Konuşma esnasında Sayın Birkan "Hodri meydan." dedi; doğru bir yaklaşımdır. Biz o hodri meydanı 2012'de söyledik. Dedik ki: "Biz, burada, kalıcı olarak Anayasa'nın 83'üncü maddesine bir hüküm eklemek suretiyle terör ve terörle bağlantılı suç işleyen milletvekillerinin dokunulmazlık zırhından faydalanmaması gerektiğini anayasal teminat altına alalım." 2012'de biz o hodri meydanı dedik. O yönüyle de zaten bu gelen teklifi eksik bulmakla birlikte, o şerhimizi de düşerek destekliyoruz.

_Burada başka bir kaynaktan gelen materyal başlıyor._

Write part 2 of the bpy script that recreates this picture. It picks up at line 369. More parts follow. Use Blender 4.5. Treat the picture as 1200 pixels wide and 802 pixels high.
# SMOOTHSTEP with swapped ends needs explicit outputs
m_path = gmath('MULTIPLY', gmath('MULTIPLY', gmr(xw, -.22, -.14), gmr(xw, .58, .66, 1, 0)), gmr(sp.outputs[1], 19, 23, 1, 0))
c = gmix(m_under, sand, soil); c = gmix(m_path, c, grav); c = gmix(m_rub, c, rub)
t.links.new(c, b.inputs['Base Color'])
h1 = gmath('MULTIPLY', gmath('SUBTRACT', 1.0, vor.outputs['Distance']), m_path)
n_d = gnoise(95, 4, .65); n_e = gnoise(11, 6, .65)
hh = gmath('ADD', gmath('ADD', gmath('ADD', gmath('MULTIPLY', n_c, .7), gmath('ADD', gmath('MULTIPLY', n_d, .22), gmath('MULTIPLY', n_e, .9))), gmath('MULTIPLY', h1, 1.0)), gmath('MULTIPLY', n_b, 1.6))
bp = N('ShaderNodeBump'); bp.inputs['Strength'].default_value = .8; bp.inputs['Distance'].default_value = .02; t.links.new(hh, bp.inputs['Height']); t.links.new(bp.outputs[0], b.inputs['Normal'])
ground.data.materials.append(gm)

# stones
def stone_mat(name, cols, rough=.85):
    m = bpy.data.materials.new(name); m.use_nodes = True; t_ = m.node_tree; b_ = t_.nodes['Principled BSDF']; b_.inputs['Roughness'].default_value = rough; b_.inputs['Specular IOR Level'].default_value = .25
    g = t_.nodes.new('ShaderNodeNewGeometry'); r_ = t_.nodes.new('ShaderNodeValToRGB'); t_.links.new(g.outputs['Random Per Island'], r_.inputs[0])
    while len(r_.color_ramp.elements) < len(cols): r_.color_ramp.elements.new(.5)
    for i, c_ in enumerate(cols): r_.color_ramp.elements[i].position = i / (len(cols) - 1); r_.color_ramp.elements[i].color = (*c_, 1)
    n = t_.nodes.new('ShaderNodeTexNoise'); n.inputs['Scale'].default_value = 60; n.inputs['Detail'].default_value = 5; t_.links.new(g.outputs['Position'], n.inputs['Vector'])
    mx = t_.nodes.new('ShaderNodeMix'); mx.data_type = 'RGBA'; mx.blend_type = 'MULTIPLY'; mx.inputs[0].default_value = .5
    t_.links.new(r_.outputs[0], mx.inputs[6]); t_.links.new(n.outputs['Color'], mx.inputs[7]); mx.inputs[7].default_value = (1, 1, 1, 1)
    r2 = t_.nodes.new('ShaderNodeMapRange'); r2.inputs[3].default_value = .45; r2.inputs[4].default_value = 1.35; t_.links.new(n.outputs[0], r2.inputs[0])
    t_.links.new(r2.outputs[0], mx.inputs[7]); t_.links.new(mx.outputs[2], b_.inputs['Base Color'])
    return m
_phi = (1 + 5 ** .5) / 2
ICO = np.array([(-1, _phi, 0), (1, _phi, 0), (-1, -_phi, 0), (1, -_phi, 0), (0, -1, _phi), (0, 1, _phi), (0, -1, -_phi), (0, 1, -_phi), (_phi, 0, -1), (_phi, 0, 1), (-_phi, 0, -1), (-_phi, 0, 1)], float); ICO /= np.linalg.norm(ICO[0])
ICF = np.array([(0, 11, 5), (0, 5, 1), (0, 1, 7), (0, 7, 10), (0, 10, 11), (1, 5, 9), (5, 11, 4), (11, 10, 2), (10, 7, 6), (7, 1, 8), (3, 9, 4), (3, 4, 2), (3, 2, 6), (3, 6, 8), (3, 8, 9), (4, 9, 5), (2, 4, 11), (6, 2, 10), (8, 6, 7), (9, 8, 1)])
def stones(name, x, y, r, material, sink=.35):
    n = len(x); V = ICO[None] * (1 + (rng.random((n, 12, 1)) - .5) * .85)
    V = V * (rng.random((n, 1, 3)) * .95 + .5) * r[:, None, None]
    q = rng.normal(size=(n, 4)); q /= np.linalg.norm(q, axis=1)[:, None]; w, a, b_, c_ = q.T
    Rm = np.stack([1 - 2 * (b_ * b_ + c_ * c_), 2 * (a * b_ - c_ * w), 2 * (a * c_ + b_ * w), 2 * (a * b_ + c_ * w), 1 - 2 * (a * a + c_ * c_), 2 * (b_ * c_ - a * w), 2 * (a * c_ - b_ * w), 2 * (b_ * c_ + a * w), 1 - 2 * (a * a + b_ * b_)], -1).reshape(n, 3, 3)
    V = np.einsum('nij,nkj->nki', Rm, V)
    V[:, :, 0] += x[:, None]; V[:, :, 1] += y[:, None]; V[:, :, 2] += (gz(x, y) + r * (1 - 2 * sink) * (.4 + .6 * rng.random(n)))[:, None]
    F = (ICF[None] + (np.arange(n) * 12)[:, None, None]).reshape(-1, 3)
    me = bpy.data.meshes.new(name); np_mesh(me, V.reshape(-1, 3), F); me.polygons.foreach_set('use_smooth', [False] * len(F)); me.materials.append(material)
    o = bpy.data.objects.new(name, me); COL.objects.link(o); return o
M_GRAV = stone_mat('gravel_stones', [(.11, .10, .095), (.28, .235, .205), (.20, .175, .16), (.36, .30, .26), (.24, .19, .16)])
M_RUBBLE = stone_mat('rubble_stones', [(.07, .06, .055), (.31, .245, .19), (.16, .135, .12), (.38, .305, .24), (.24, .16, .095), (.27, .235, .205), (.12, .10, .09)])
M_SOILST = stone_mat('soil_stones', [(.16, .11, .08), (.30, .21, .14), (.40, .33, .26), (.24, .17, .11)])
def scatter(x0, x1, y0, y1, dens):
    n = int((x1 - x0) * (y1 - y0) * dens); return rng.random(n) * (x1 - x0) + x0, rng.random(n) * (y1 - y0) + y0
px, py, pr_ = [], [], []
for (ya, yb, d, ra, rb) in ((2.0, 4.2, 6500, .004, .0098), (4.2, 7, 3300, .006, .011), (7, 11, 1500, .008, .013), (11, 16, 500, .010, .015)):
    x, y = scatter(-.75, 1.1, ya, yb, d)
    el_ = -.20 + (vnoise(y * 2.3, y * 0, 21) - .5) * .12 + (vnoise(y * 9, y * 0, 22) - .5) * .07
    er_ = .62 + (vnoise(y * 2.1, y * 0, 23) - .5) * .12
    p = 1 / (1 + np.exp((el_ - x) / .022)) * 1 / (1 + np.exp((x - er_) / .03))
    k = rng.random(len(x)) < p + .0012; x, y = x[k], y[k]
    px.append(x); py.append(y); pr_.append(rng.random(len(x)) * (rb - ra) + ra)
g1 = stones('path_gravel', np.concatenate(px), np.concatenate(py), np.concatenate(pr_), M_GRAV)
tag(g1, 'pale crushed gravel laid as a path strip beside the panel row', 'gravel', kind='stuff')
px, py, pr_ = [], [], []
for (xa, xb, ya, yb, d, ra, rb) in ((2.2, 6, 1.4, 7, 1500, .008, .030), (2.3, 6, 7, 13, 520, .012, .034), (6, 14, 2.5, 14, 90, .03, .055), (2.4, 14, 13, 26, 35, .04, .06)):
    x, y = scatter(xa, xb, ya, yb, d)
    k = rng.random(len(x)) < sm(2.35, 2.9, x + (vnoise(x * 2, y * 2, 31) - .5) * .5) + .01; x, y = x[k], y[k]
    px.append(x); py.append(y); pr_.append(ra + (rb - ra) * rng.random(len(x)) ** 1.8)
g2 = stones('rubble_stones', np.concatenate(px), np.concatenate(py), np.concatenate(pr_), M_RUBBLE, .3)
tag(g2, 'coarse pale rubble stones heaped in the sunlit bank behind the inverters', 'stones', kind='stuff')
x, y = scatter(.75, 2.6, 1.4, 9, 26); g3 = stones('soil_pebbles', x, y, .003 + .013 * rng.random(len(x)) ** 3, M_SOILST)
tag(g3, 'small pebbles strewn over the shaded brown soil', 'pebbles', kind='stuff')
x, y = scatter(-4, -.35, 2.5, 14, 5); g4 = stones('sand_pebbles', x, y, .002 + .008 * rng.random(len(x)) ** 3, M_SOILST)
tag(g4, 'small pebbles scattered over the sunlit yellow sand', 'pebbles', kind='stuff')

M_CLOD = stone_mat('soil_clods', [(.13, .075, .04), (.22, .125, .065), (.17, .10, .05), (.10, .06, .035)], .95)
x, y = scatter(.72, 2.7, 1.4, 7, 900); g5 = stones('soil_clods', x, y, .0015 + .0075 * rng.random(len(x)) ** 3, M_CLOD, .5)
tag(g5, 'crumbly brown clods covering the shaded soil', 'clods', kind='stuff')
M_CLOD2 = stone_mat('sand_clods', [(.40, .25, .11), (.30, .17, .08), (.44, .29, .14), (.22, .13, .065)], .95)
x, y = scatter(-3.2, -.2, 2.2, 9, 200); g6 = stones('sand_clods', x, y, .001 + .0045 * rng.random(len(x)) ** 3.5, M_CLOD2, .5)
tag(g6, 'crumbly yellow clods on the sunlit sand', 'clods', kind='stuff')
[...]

Öte yandan, esasen, benim Sayın Bakandan sonra konuşmam da iyi oldu. Sayın Bakan süreçle ilgili de ana hatlarıyla açıklamalar yaptı. Şimdi -demin de söyledim- terörle mücadele olarak görülmesi ve terörle mücadelenin sonuna kadar kararlılıkla devam ettirileceğini ifade etmesi bizim için memnuniyet vericidir fakat oradaki açıklamalarda bazı hususlar da bizim için dikkat çekicidir, onu da burada kayıtlara geçmesi bakımından ifade ediyorum. Dedi ki: "Orada hendekler kazılmışken, terör örgütü faaliyetler yürütürken biz herhangi bir şey yapmazsak millet ne der?" Evet, öyle baktı millet de zaten. Bu hendekler yeni kazılmadı, oraya o bombalar, o mayınlar, o el yapımı patlayıcılar vesaireler yeni döşenmedi. İşte, izledik, okuduk, benim elimde bazı özel görüntüler de var o yönüyle. O terörle mücadelenin bir kenara alındığı, askıya alındığı bir dönemde ne yazık ki askerin, polisin eli bölgede belli bir dönem bağlanmıştır ve o patlayıcılar yerleştirilirken, o hendekler kazılırken -Sayın Bakanın da doğru olarak ifade ettiği gibi- kimi belediyelerden iş makineleri de kullanılmak suretiyle ciddi lojistik destekler gelmiştir, gelmektedir de. Biz bunu "büyük zehir yasası" dediğimiz Büyükşehir Yasası'yla ilgili değişiklikte de ısrarla savunmuştuk ve yine haklı çıktık o noktada. Yani, o imkânlar o bölgede ne yazık ki sağlanmamalıydı ama sağlanmıştır. Geldiğimiz nokta itibarıyla da -yeniden ifade ediyorum- 2015 yılının 22 Temmuzundan beri Türk devletinin kararlılıkla terörle mücadele ediyor olması ve sonuna kadar mücadele edeceğinin Türk devletini bugün için yöneten AKP Hükûmetinin bir Sayın Bakanı tarafından dile getirilmiş olması son derece memnuniyet vericidir. Biz bu tutumun da devam etmesi gerektiğini ve bu meselenin milletimizin infiali daha da büyümeden, milletimizin vicdanı tatmin edilecek şekilde ve sadece ve sadece aziz Türk milletinin menfaatleri korunarak çözüme kavuşturulması gerektiğini düşünüyoruz.
Ben de bu çerçevede, siyasi değerlendirmelerimi şimdilik arz ederek teşekkür ediyorum hepinize.